# STORED DATA
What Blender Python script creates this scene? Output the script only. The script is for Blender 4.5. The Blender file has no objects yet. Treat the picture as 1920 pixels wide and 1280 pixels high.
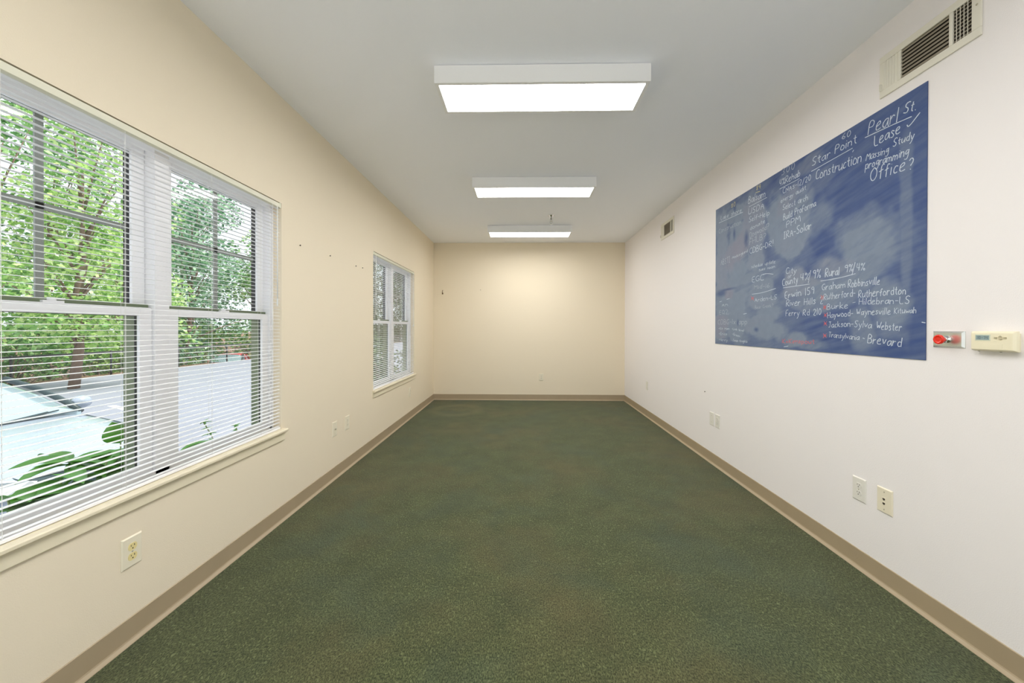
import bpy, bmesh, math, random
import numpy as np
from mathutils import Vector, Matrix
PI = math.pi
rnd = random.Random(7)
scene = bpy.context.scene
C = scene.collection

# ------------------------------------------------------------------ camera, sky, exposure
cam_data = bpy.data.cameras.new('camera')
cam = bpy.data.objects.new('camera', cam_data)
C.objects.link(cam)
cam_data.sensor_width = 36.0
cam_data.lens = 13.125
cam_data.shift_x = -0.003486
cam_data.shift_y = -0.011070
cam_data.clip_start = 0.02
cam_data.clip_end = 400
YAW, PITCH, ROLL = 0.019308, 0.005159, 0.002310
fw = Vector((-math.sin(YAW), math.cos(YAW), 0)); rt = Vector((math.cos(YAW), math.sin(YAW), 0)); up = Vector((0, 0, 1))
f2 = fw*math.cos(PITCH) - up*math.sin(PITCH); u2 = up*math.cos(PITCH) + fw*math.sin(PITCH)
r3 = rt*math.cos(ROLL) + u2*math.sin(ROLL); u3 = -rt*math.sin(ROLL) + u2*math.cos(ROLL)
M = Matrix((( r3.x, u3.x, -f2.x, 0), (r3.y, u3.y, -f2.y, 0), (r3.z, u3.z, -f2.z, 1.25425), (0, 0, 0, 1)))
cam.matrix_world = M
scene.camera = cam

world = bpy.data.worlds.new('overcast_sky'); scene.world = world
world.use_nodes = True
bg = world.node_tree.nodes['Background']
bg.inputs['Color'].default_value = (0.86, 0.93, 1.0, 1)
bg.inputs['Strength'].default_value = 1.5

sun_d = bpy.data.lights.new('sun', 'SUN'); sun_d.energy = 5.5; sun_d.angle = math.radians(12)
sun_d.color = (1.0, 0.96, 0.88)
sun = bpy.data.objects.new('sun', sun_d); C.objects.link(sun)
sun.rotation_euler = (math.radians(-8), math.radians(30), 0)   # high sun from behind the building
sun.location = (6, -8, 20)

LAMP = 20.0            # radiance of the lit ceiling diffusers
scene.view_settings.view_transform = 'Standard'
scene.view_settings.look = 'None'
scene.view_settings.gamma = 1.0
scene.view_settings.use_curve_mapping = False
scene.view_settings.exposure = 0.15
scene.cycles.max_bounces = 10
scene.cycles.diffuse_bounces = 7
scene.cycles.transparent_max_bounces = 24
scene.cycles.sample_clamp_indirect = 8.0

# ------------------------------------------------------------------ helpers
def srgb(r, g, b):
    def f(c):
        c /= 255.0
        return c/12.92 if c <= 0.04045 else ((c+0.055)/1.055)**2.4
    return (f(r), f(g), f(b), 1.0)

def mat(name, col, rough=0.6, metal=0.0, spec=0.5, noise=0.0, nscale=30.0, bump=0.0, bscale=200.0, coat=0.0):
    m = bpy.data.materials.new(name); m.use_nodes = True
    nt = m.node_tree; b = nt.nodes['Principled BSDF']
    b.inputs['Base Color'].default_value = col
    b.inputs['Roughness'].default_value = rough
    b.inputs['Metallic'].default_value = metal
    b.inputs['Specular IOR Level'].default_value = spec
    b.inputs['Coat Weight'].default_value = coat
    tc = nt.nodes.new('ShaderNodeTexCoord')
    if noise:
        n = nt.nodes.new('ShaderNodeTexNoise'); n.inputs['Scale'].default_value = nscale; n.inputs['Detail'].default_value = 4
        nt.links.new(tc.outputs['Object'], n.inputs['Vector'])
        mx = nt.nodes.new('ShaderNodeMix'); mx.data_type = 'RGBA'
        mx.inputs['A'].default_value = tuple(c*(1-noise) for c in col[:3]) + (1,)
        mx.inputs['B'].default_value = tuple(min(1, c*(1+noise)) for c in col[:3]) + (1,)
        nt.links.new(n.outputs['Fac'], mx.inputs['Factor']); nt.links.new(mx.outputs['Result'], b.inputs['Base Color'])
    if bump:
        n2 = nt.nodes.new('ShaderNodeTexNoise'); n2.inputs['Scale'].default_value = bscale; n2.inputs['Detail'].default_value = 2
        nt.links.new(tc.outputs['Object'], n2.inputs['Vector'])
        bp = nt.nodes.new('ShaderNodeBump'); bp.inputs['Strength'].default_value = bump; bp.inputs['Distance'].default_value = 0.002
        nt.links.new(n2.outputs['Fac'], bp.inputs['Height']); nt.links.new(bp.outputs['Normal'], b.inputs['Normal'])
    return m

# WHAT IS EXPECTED
Leave out any pictures and return exactly the lines from the beginning of the data through the line with "C = scene.collection", inclusive.

# TASK RESPONSE
What Blender Python script creates this scene? Output the script only. The script is for Blender 4.5. The Blender file has no objects yet. Treat the picture as 1920 pixels wide and 1280 pixels high.
import bpy, bmesh, math, random
import numpy as np
from mathutils import Vector, Matrix
PI = math.pi
rnd = random.Random(7)
scene = bpy.context.scene
C = scene.collection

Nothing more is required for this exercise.